Roanoke Times Copyright (c) 1995, Landmark Communications, Inc. DATE: THURSDAY, January 13, 1994 TAG: 9401130068 SECTION: BUSINESS PAGE: B-8 EDITION: METRO SOURCE: Associated Press DATELINE: WASHINGTON LENGTH: Medium
A 1992 law violates the Constitution's First Amendment "because it specifically dictates who provides the programming that is seen on someone's television screen," H. Bartow Farr III argued for the cable television industry.
But the Clinton administration argued that the government has the authority to ensure that cable companies do not use their monopoly power to drive their broadcast competitors out of business.
The disputed law seeks to promote the diversity provided by, among others, local educational stations and independent broadcasters, said Solicitor General Drew Days III.
"This is not a case in which Congress is dictating what those stations may say," he added.
Some justices were skeptical. Justice Sandra Day O'Connor questioned whether a preference for local broadcasting is enough to "set aside a third of a whole medium for the benefit of a favored class of speakers?"
And Justice Antonin Scalia suggested that perhaps cable companies wanted to drop some stations because "they were very bad stations that people didn't want to watch."
Cable television systems already carry most broadcast stations in their areas, Farr contended. Whatever the Supreme Court rules, he said, may not vastly change the character of cable television.
But the court's ruling, expected by July, is likely to decide how far the Constitution allows the government to go in regulating the rapidly growing cable technology.
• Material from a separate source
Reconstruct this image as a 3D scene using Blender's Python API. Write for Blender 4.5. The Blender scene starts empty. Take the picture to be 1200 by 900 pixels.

The justices are considering whether cable television warrants the broad free-speech protection given to newspapers or the more narrow protection granted to broadcast television and radio.
More than 60 percent of American households with television sets subscribe to cable television, and almost every cable system has a monopoly in the area it serves.
The 1992 Cable Television Consumer Protection and Competition Act requires cable systems to use about one-third of their channel space for local commercial and public broadcast stations. Lawmakers feared that unless broadcasters were guaranteed access to cable systems, they might be squeezed out of the heavy competition for advertising dollars.
Most cable companies have a limited number of channels, Farr said. Turner Broadcasting contends that new cable networks such as the Cartoon Network and the Sci-Fi Channel are having trouble gaining access to cable systems forced to carry local broadcast stations they don't want.
Deciding what television stations to carry is a business decision, but so is deciding which cartoonist's work to publish in a newspaper, Farr said.